The leisure principals

BDG McColl has boosted its offer with the acquisition of The Principals Group, creating a new leisure and retail division. Matthew Valentine looks at developments in the sector.

BDG McColl has had something of a problem in the image-obsessed design world. Bearing the name of founder and former chairman Stewart McColl has not been enough to give it a reputation for creativity in the absence of the man himself. Arguably, the group has found itself best respected for its office design operation, BDG McColl Workplace.

Workplace, however, is neither high profile, nor glamorous. The jobs which are, tend to be in the sexier retail and leisure markets. It is in these that BDG McColl is often overlooked. Plain bad luck has meant a high level of secrecy around some clients, so that the group has not received public credit for much of the work it has done in the sector.

It could also be argued that as a consultancy with more than 200 staff, owned by mega-group WPP, it appears less of a creative hothouse than smaller rivals.

Directors at BDG McColl will be hoping that last week’s acquisition of leisure and retail design consultancy The Principals Group will plug this perceived gap in its creative portfolio. Sue Wheldon, managing director of the new retail and leisure division of BDG McColl – formerly the retail division – defends her team’s creative credentials, but concedes that the design public’s perception has not recognised them recently. The Principals, a far smaller group, has a more creative reputation.

Industry insiders agree. Richard Watson of Global Design Register says: “From BDG McColl’s point of view it’s a clever move. They are perceived as being weak on the UK high street. The Principals could help that… even though creatively BDG McColl are getting quite good.” Watson credits Wheldon with improvements at the consultancy, which have been paying off. The group is working with high street group Boots the Optician on store interiors projects (DW 7August). More job win announcements are expected soon, says a BDG McColl spokeswoman.

The design industry has long been aware of the convergence of retail and leisure – both in terms of how operators create their offers, and of how consumers perceive them. The common consensus now is that most consumers make virtually no distinction between the two when they are spending their money: shopping is just another leisure activity.

The Principals, described by its founder Jill McArdle as being primarily focused on the leisure sector, therefore fits neatly with the existing retail arm of BDG McColl to make a combined retail and leisure design outfit. McArdle and Wheldon are planning a cross fertilisation of skills and knowledge to make the most of the experience on offer.

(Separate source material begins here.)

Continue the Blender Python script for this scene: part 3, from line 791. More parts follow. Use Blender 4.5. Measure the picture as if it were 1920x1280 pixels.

The perceived creative skills from The Principals, even if in practice they already existed among staff at BDG McColl, are likely to be heavily emphasised to potential new clients.

“I certainly think that there is increasing evidence in the leisure sector of people wanting to apply retail skills to leisure operations,” says Runé Gustafson, managing director of rival retail group 20/20. “The sectors are blurring. I think it is increasingly difficult to say ‘This is a shop,’ or ‘This is a leisure operation’,” he adds.

The same sentiment is clearly behind the plans being worked on by Wheldon and McArdle. The two groups have yet to work jointly on any projects, but are keen to stress the benefits to clients which will come from doing so. The decision about whether to retain The Principals’ name is yet to be made.

“The leisure sector is becoming much more organised,” says McArdle. While there have been some obvious examples of leisure businesses applying retail practices, in terms of customer service and point-of-sale design for example, BDG McColl is now in a good position to increase the flow of traffic in the opposite direction.

But, is now a good time to be making acquisitions and forming ever-bigger design groups? Businesses around the world are bracing themselves for the next recession – one which both Wheldon and McArdle agree is on the way. While bigger groups have deeper pockets they also have far higher overheads.

“That’s the great thing about being a multidisciplinary consultancy,” says McArdle.

Clients, she argues, will fight to survive through recession, with one of their chief weapons being brand differentiation. Combined leisure and retail experience will become a valuable asset, agree Wheldon and McArdle.

Accountant Willott Kingston Smith partner Mandy Merron says: “In general, the mergers and acquisitions market is buzzing at the moment. A lot of people think it will stop in the next year or so, and that finance is more available now.” But, she says, if there are sound strategic reasons, “it is always the right time to make the right acquisition.”

Clients and design groups alike learned a lot from the last recession. Despite enjoying something of a recent surge in work levels, design groups have been less conspicuous, and more measured, in their behaviour than in the boom and bust days of the 1980s. They will at least enter the new millennium older and wiser than at the beginning of the 1990s.

Company Finances

BDG McColl was ranked seventh in Design Week’s Top 100 listings earlier this year (DW 27 March).

The group recorded a fee-income of 8.2m, contributing to a turnover of 23.2m. There were 202 staff, a figure set to increase due to heavy recruitment in its architectural division.

For the 12 months to December 1997 BDG McColl Retail, the division into which The Principals will fall, recorded a fee income for retail interior design of 1.15m, with a further 500 000 coming from store graphic design.

The Principals just made it into the 1998 Top 100 listing, in 99th place. It achieved a fee income of 1.25m, and turnover of 1.3m.